Mud had buried and crushed a shower block at the campsite, which lies at the foot of extinct volcano Mount Maunganui, video and photo images on local media showed.

Voices had been heard from beneath the rubble, emergency officials said.

“Whilst the land’s still moving there, they’re in a rescue mission,” Assistant Police Commissioner Tim Anderson told reporters at the scene.

“I can’t be drawn on numbers. What I can say is that it is single figures.”

The landslip hit several campervans and the shower block at the camp, which lies on the North Island in an area lashed by heavy overnight rain.

“I turned around and I could see the land coming down onto some structures,” Nix Jaques, who was about to walk up the mountain, told public radio RNZ.

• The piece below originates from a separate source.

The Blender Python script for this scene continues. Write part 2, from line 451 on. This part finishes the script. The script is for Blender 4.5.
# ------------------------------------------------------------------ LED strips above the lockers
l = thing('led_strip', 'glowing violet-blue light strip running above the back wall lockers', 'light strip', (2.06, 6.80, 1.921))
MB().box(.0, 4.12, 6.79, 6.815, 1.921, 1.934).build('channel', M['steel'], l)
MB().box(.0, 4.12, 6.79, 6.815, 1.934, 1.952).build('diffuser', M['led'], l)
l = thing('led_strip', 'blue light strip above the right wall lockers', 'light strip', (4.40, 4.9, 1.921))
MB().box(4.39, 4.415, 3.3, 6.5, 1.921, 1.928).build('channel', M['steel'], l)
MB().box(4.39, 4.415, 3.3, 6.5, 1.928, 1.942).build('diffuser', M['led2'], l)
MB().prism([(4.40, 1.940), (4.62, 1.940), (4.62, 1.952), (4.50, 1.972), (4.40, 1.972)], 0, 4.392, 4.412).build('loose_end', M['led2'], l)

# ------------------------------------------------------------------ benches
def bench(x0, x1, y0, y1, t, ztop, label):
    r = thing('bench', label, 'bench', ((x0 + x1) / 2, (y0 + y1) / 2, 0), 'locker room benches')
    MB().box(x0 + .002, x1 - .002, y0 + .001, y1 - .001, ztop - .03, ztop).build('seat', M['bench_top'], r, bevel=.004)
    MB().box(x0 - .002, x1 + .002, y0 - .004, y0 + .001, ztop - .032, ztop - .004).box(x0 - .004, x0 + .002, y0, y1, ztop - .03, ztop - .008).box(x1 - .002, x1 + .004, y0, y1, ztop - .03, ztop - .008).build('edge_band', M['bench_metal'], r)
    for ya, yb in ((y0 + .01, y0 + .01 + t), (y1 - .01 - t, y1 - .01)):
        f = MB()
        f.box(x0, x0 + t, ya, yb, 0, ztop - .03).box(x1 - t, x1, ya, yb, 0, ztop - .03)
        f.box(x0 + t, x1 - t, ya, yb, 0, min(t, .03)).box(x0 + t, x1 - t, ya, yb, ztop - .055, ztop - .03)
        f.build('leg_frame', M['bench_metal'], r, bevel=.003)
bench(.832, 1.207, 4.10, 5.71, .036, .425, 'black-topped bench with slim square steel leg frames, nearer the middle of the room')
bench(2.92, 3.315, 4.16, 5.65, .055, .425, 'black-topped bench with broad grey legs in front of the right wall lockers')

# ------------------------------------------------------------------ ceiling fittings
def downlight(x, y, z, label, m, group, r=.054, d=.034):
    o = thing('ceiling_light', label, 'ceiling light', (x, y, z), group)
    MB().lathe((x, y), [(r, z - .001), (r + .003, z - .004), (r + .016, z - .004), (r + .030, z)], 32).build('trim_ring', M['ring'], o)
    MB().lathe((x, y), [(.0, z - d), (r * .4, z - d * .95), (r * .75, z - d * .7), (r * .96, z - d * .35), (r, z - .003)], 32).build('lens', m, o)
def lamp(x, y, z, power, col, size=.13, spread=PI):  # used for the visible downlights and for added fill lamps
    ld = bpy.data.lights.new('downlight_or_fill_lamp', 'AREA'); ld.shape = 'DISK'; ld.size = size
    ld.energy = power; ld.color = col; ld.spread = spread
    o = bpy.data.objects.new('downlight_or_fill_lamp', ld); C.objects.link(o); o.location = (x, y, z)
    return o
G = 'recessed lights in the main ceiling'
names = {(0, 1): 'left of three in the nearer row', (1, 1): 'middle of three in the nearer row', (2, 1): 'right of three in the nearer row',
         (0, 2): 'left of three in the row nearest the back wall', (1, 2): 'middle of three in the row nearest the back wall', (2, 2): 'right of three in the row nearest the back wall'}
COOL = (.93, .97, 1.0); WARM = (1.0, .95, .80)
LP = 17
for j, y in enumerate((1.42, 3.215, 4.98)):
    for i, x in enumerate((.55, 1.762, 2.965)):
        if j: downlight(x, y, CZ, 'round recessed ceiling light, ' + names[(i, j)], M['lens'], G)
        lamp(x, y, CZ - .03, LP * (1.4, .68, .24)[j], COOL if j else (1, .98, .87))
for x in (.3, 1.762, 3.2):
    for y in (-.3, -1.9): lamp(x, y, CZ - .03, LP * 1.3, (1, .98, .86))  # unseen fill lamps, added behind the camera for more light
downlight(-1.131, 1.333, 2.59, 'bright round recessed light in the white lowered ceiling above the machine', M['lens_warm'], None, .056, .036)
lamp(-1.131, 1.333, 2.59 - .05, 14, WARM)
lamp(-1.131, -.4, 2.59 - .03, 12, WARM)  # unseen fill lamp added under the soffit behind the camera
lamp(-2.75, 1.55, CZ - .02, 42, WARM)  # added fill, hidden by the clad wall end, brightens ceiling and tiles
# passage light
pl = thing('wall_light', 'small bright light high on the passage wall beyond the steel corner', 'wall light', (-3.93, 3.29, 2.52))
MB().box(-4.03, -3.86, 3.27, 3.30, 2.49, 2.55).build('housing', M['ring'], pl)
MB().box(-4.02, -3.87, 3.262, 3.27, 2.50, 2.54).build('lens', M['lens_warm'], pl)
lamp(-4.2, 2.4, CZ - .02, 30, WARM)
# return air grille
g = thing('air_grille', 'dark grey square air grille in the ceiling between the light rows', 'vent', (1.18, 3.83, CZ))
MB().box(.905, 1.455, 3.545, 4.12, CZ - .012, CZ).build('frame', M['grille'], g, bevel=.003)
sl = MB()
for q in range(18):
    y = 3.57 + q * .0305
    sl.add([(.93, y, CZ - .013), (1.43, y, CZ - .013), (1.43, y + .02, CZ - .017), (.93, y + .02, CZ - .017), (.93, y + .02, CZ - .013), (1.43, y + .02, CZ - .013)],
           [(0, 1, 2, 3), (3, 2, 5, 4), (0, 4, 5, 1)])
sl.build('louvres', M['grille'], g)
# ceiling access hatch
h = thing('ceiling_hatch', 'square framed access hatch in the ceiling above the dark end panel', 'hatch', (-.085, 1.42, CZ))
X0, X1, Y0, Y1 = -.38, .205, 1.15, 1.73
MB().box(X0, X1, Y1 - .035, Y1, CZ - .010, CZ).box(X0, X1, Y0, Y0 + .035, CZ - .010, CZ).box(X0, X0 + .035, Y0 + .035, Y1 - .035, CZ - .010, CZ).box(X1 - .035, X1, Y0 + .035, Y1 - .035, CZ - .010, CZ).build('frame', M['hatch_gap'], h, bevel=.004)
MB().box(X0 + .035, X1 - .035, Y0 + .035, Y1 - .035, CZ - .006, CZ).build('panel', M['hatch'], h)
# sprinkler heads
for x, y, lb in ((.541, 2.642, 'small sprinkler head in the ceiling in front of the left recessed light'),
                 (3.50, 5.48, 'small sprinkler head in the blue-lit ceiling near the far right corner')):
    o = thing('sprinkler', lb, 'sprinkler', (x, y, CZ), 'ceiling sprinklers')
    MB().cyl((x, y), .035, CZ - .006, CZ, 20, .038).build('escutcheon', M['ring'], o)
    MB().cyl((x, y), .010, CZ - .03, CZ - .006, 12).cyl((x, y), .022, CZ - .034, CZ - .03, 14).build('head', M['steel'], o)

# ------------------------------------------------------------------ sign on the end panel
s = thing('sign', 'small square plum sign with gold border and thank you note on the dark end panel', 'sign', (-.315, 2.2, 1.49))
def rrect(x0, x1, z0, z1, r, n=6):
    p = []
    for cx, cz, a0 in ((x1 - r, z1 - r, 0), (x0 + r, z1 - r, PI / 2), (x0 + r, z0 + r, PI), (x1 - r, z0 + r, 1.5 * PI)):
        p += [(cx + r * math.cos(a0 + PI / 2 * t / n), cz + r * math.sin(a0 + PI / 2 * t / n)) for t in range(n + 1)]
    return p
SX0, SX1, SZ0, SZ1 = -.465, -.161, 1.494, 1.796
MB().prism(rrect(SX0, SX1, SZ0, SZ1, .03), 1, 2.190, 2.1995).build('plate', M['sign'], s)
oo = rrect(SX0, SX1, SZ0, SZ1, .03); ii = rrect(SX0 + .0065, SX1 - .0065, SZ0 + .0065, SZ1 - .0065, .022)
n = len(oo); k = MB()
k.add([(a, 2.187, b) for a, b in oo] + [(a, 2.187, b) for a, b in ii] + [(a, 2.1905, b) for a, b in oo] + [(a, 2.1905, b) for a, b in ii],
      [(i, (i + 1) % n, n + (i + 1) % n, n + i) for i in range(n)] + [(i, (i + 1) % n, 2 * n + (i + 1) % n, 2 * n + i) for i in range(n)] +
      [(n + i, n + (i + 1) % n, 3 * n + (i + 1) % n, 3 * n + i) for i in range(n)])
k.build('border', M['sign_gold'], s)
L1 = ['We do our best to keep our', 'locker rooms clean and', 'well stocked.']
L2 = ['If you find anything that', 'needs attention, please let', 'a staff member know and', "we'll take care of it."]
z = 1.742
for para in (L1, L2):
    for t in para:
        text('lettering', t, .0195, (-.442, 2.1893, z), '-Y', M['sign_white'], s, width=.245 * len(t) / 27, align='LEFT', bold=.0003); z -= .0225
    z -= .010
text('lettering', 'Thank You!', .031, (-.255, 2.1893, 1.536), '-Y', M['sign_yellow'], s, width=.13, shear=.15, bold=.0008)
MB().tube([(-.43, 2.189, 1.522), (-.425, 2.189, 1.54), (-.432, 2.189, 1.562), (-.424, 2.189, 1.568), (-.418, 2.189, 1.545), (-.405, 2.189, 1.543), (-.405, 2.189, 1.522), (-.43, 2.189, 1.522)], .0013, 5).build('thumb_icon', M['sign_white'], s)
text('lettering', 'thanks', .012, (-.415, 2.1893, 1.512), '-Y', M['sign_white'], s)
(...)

“There were some vehicles that were moved. It came down on an ablutions block. I believe there were some people in the showers. And it shifted a campervan,” she said.

The woman reportedly spoke to a couple who were missing a child in the disaster.

‘People screaming’

People at the campsite had instantly tried to dig into the rubble and heard voices, Fire and Emergency commander William Pike told reporters.

“Our initial fire crew arrived and were able to hear the same,” he said.

But rescuers soon withdrew everyone from the site because of the risk of dangerous earth movements, the fire commander said.

Asked if voices had been heard since then, he said: “Not that I know of, no.”

Hiker Mark Tangney saw people fleeing the camp and ran to help, the New Zealand Herald reported.

“I could just hear people screaming, so I just parked up and ran to help,” he told the paper.

“I was one of the first there. There were six or eight other guys there on the roof of the toilet block with tools just trying to take the roof off because we could hear people screaming: ‘Help us, help us, get us out of here’,” Tangney said.